The EPA also authorizes others to uncover super emitters using aerial surveillance technology.
“It basically deputizes a lot of the environmental activist groups,” he said, later adding “but there’s not enough for accuracy in any of their devices to do that.” So, it results in a shaming process lacking fundamental data to back up claims.
Costly consequences
There are incentives for compliance: companies won’t be hit with fines or fees.
The tax on methane emissions—the Waste Emissions Charge for methane—started this year, with first payments due March 31, 2025.
Applicable to oil and gas facilities that emit more than 25,000 metric tons of CO2 equivalent per year, companies must pay $900 per metric ton for 2024’s reported methane emissions. That increases to $1,200 per metric ton for 2025’s emissions and rises to $1,500 per metric ton from 2026 onward.
State regulators are also focusing on emissions and hitting emitters with fines. The consequences are costly.
“As we’ve seen in New Mexico and we’re starting to see in Texas, that could be the kickoff of a very bad experience going forward,” Swartzwelder said. “So, the more you can eliminate the obvious through continuous monitoring, through an LDAR-type program or just basic preventative maintenance, the better off you are so that no one comes sniffing around.”

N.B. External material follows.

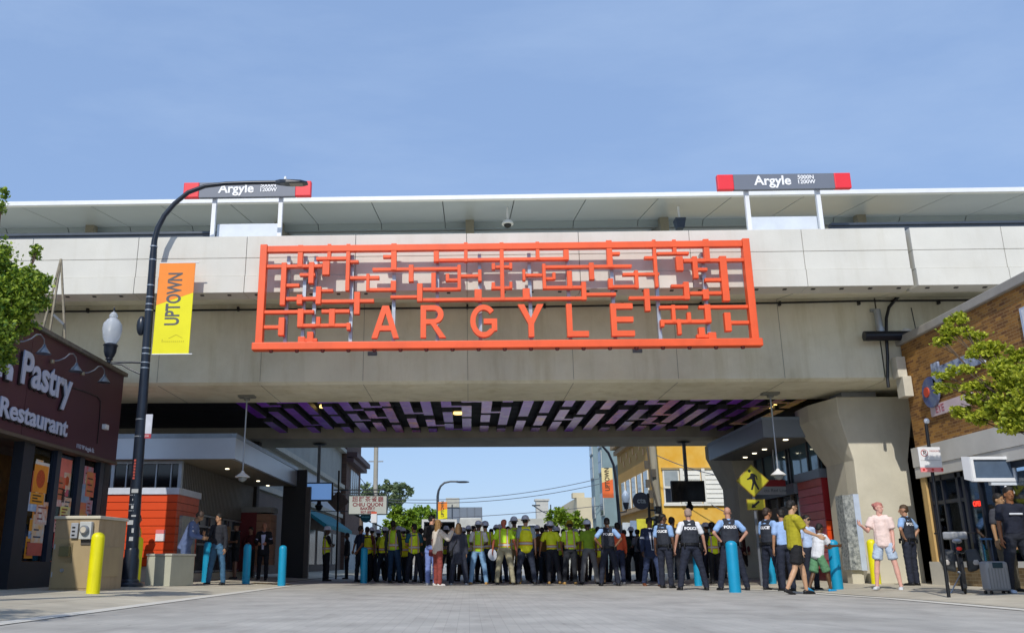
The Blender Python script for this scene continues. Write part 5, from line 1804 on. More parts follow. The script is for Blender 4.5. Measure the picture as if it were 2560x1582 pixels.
    for k in range(5):
        b = MB(); b.box(-2.2 + k, 119.93, 3.5, -2.16 + k, 119.99, 7.7); b.build('seam', mat('slate_seam', '#596169', .8), h)
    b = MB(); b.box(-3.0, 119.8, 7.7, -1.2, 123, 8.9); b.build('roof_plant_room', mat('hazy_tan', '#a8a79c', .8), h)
    l = thing('low_pale_building', 'low pale building with square windows behind the helmets', 'building', (8, 92, 0))
    b = MB(); b.box(4.4, 92, 0, 12.0, 100, 4.9); b.build('wall', mat('low_pale_render', '#a8a8a0', .8, 0, .1, .4), l)
    windows_on(l, 'Y', 92, [(4.9, 5.7, 3.2, 4.3), (6.0, 6.8, 3.2, 4.3), (8, 8.8, 3.2, 4.3)], M_white, M_pane)
    e = thing('distant_terrace', 'low distant brick terrace closing the street on the horizon', 'building', (0, 240, 0))
    b = MB(); b.box(-90, 240, 0, 90, 250, 6.0)
    for k in range(-9, 9):
        b.box(k * 10, 240.5, 6, k * 10 + 5, 249, 6.5 + (k * 7 % 5) * .5)
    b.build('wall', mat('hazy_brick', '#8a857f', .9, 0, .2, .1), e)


right_row()


def far_street_things():
    # concrete utility pole and its wires
    X, Y = at(899, 1068, Y=60).x, 60
    s = thing('utility_pole', 'pale concrete utility pole rising behind the bakery sign', 'utility pole', (X, Y, 0))
    b = MB(); b.tube([(X, Y, 0), (X, Y, 16)], [.17, .13], 12); b.build('pole', mat('pale_pole_concrete', '#a9a79e', .85, 0, .1, 2), s, smooth=True)
    for z in (7.2, 11.4):
        b = MB(); b.bar((X - .5, Y, z), (X + .5, Y, z), .08, .08); b.build('crossarm', M_steel, s)

    def wire(pts, lb, r_=.022):
        b = MB()
        b.tube(pts, r_, 5)
        tag(b.build('overhead_wire', mat('wire_grey', '#4c5262', .6)), lb, 'cable', 'overhead wires across the street')

    def sag(a, c, d, n=14):
        a, c = Vector(a), Vector(c)
        return [a.lerp(c, i / n) - Vector((0, 0, d * 4 * (i / n) * (1 - i / n))) for i in range(n + 1)]
    zz = at(905, 1190, Y=Y).z
    for (v0, v1, lb) in ((1191, 1153, 'uppermost overhead wire sagging across the gap under the bridge'), (1197, 1166, 'second overhead wire down across the gap under the bridge')):
        a = at(905, v0, Y=60)
        c = at(1432, v1 - 10, Y=62)
        wire(sag(a, c, .55), lb)
    a, c = at(1025, 1238, Y=64), at(1432, 1208, Y=62)
    wire(sag(a, c, .12), 'lowest overhead wire, nearly straight, above the helmets')
    wire(sag(at(852, 1130, Y=66), at(899, 1185, Y=60), .05), 'short steep wire from the brick building to the concrete pole')
    wire(sag(at(1560, 1083, Y=45.5), at(1790, 1145, Y=44), .25), 'thin wire running down to the right in front of the yellow building')
    wire(sag(at(1700, 1205, Y=44), at(1800, 1245, Y=43), .1), 'thin wire low across the yellow wall right of the dark screen')
    # leaning wooden pole at the yellow corner
    s = thing('utility_pole', 'weathered grey wooden pole with boxes at the corner of the yellow building', 'utility pole', (9.2, 45.5, 0))
    a, c = at(1584, 1343, Y=45.5), at(1556, 1068, Y=45.5)
    b = MB(); b.tube([(a.x, 45.5, 0), (c.x, 45.5, c.z + 3)], [.2, .16], 12); b.build('pole', mat('weathered_pole_wood', '#8f8a7a', .85, 0, .25, 4, .2, 20, (1, 1, .2)), s, smooth=True)
    for k, (u, v) in enumerate(((1545, 1110), (1548, 1155), (1555, 1180), (1562, 1130))):
        p = at(u, v, Y=45.3)
        b = MB(); b.box(p.x - .1, 45.2, p.z - .2, p.x + .1, 45.35, p.z + .2); b.build('fitting', mat('dark_fitting', '#4e483e', .7), s)
    b = MB(); b.tube([at(1547, 1068, Y=45.2), at(1556, 1150, Y=45.2), at(1580, 1240, Y=45.2)], .05, 6); b.build('riser_cable', mat('dark_fitting', '#4e483e'), s)
    # round operator sign and walk signals
    s = thing('round_operator_sign', 'round dark blue cta sign on a black post left of the hanging dark screen', 'sign', (6.0, 30, 0))
    c = at(1532, 1196, Y=30)
    b = MB(); b.lathe([(.28, 0), (.28, .05)], (0, 0, 0), 32); o = b.build('disc', mat('navy_disc', '#22304a', .35), s, loc=Vector((c.x, 30.02, c.z)) - s.location, smooth=True); o.rotation_euler = FRONT
    text('lettering', 'cta', .24, (c.x, 29.96, c.z), FRONT, mat('pale_teal_ink', '#a8bcc8', .5, 0, 0), s, ext=.002, bold=.008)
    px = at(1553, 1250, Y=30).x
    b = MB(); b.tube([(px, 30, 0), (px, 30, at(1550, 1178, Y=30).z)], .045, 10); b.box(c.x + .27, 29.98, c.z - .04, px, 30.02, c.z + .04); b.build('post', M_black, s)
    for v in (1218, 1241):
        q = at(1572, v, Y=30)
        b = MB(); b.box(q.x - .1, 29.9, q.z - .12, q.x + .1, 30.1, q.z + .12); b.box(px, 29.98, q.z - .03, q.x - .1, 30.02, q.z + .03); b.build('signal_box', M_black, s)
        b = MB(); b.lathe([(.055, 0), (.055, .01)], (0, 0, 0), 14); o = b.build('signal_lens', mat('grey_green_lens', '#3c4640', .4), s, loc=Vector((q.x, 29.895, q.z)) - s.location); o.rotation_euler = FRONT
    # lamp post with cream and orange banner, right
    s = thing('street_lamp', 'dark curved street lamp carrying a lantern and banner in front of the grey-green building', 'street lamp', (6.9, 42, 0))
    b = MB(); b.tube([(6.98, 42, 0), at(1479, 1230, Y=42), at(1472, 1150, Y=42), at(1466, 1110, Y=42), at(1454, 1082, Y=42), at(1435, 1060, Y=42), at(1400, 1045, Y=42)], [.1, .08, .07, .06, .06, .05, .05], 10); b.build('pole', M_blackg, s, smooth=True)
    q = at(1496, 1206, Y=42)
    b = MB(); b.lathe([(.08, -.3), (.13, -.1), (.15, .0), (.13, .01)], (q.x, 42, q.z + .1), 12); b.tube([(6.98, 42, q.z - .35), (q.x, 42, q.z - .3), (q.x, 42, q.z - .2)], .03, 6); b.build('bracket', M_blackg, s)
    b = MB(); b.lathe([(.12, .11), (.19, .3), (.18, .45), (.08, .6), (.02, .68)], (q.x, 42, q.z), 14); b.build('globe', mat('milky_globe', '#b8c4d4', .3), s, smooth=True)
    p0, p1 = at(1436, 1118, Y=42), at(1466, 1189, Y=42)
    s = thing('street_banner', 'cream and orange UPTOWN banner in front of the grey-green building', 'banner', (p0.x, 42, p1.z), group=None)
    zm0, zm1 = p1.z + (p0.z - p1.z) * .5, p1.z + (p0.z - p1.z) * .62
    b = MB(); b.prism([(p0.x, zm0), (p1.x, zm1), (p1.x, p0.z), (p0.x, p0.z)], 'Y', 41.9, 41.92); b.build('upper_field', mat('banner_cream', '#e8d8a0', .7, 0, .04), s)
    b = MB(); b.prism([(p0.x, p1.z), (p1.x, p1.z), (p1.x, zm1 - .002), (p0.x, zm0 - .002)], 'Y', 41.9, 41.92); b.build('lower_field', mat('banner_red_orange', '#f07038', .7, 0, .1), s)
    text('lettering', 'UPTOWN', .30, ((p0.x + p1.x) / 2, 41.89, p1.z + (p0.z - p1.z) * .62), (PI / 2, -PI / 2, 0), mat('dark_banner_ink', '#4a4434', .7), s, ext=.001, bold=.006, sx=.8)
    # mid-street far lamp with a banner
    Y = 62
    s = thing('street_lamp', 'distant curved street lamp seen against the sky in the middle of the gap', 'street lamp', (at(1046, 1343, Y=Y).x, Y, 0))
    x = s.location.x
    b = MB(); b.tube([(x, Y, 0), (x, Y, at(1046, 1185, Y=Y).z)] + [at(u, v, Y=Y) for u, v in ((1048, 1172), (1053, 1161), (1062, 1153), (1076, 1150), (1095, 1150))], [.12, .09, .08, .07, .07, .06, .06], 8); b.build('pole', mat('slate_far_pole', '#39434e', .5), s, smooth=True)
    q = at(1105, 1151, Y=Y)
    b = MB(); b.ell((q.x, Y, q.z), (.5, .2, .08), 10, 6); b.build('lamp_head', mat('slate_far_pole', '#39434e'), s, smooth=True)
    p0, p1 = at(1047, 1199, Y=Y), at(1069, 1241, Y=Y)
    s = thing('street_banner', 'small orange and yellow banner on the distant curved lamp', 'banner', (p0.x, Y, p1.z))
    zm0, zm1 = p1.z + (p0.z - p1.z) * .48, p1.z + (p0.z - p1.z) * .6
    b = MB(); b.prism([(p0.x, zm0), (p1.x, zm1), (p1.x, p0.z), (p0.x, p0.z)], 'Y', Y - .2, Y - .18); b.build('upper_field', MATS['banner_orange'], s)
    b = MB(); b.prism([(p0.x, p1.z), (p1.x, p1.z), (p1.x, zm1 - .002), (p0.x, zm0 - .002)], 'Y', Y - .2, Y - .18); b.build('lower_field', MATS['banner_yellow'], s)
    text('lettering', 'UPTOWN', .3, ((p0.x + p1.x) / 2, Y - .21, p1.z + (p0.z - p1.z) * .6), (PI / 2, -PI / 2, 0), mat('dark_banner_ink', '#4a4434'), s, ext=.001, bold=.006, sx=.8)
    for (u, vt, vb_, Y, dxx, lb) in ((1081, 1205, 1343, 75, 0, 'thin far post beside the long grey hall'), (1319, 1205, 1343, 78, -1, 'far street lamp with its arm pointing left above the helmets')):
        x = at(u, 1300, Y=Y).x
        zt = at(u, vt, Y=Y).z
        s = thing('street_lamp' if dxx else 'signal_post', lb, 'street lamp' if dxx else 'post', (x, Y, 0))
        b = MB(); b.tube([(x, Y, 0), (x, Y, zt)], [.08, .05], 8)
        b.build('pole', mat('slate_far_pole', '#39434e'), s)
        if dxx:
            q = at(1274, 1207, Y=Y)
            b = MB(); b.tube([(x, Y, zt - .9), (x - .8, Y, zt - .55), (q.x, Y, q.z)], .05, 6); b.box(q.x - .1, Y - .1, q.z - .05, q.x + .6, Y + .1, q.z + .05); b.build('arm', mat('slate_far_pole', '#39434e'), s)
    # box truck and van standing behind the crowd
    Y = 44
    s = thing('box_truck', 'white box truck with its dark rear opening standing behind the crowd', 'truck', (-1.2, Y, 0))
    a, c = at(1008, 1240, Y=Y), at(1092, 1300, Y=Y)
    mw = mat('truck_white', '#cfd2d2', .4, 0, .06, 1)
    b = MB()
    b.box(a.x, Y, .55, a.x + .1, Y + 4, a.z - .12); b.box(c.x - .1, Y, .55, c.x, Y + 4, a.z - .12); b.box(a.x, Y, a.z - .118, c.x, Y + 4, a.z); b.box(a.x + .1, Y + 3.9, .55, c.x - .1, Y + 4, a.z - .12); b.box(a.x, Y, .45, c.x, Y + 4, .548)
    b.build('cargo_box', mw, s)
    b = MB(); b.box(a.x + .12, Y + 1.2, .56, c.x - .12, Y + 1.3, a.z - .14); b.build('interior', mat('truck_dark_inside', '#24221e', .8), s)
    for xx in (a.x + .15, c.x - .35):
        b = MB(); b.tube([(xx, Y + .9, .42), (xx + .22, Y + .9, .42)], .42, 18); b.build('wheel', M_black, s)
    s = thing('delivery_van', 'pale delivery van roof and side seen behind the helmets right of the box truck', 'van', (.3, 46, 0))
    a, c = at(1094, 1236, Y=46), at(1150, 1300, Y=46)
    b = MB(); b.loft([[(a.x, 46, .4), (c.x + .5, 46, .4), (c.x + .5, 50, .4), (a.x, 50, .4)], [(a.x, 46, 1.9), (c.x + .2, 46, 1.9), (c.x + .2, 50, 1.9), (a.x, 50, 1.9)], [(a.x + .1, 46.1, a.z), (a.x + 1.2, 46.1, a.z), (a.x + 1.2, 50, a.z), (a.x + .1, 50, a.z)]])
    b.build('body', mat('van_grey_white', '#b4b6b2', .4, 0, .15, 2), s, bevel=.06)
    for xx in (a.x + .1, c.x + .2):
        b = MB(); b.tube([(xx, 46.9, .36), (xx + .2, 46.9, .36)], .36, 16); b.build('wheel', M_black, s)
    b = MB(); b.box(a.x + .3, 45.98, 1.35, c.x - .1, 46.02, 1.8); b.build('rear_window', M_pane, s)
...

The situation may start with an issue associated with flaring, but regulators can start digging and looking through all data to find more issues in retrospect, he said.
Earlier this year, the New Mexico Environmental Department (NMED) said oil and gas producer Ameredev II LLC reached a settlement to pay $24.5 million for alleged air quality violations. The company allegedly flared natural gas after it could not accept or transport it to downstream processors between October 2018 and April 2020.
“During this time, Ameredev flared over 3,219,402 thousand cubic feet of natural gas, releasing an amount of CO2 equivalent to heating 16,640 homes for one year,” the New Mexico Environment Department said. “As a result of Ameredev’s flaring, 3,219,402 thousand cubic feet of natural gas were emitted, resulting in over 7.6 million pounds of excess hydrogen sulfide, sulfur dioxide, nitrogen oxides, carbon monoxide and volatile organic compounds, being released into the air.”
In 2023, Matador Production Co. agreed to pay $1.15 million and conduct a $1.25 million community project after a complaint jointly filed by the EPA and NMED alleged the company didn’t capture and control air emissions from storage vessels; comply with inspection, monitoring and recordkeeping requirements; and obtain required state and federal permits at 25 of its oil and gas production operations in New Mexico, according to an EPA news release.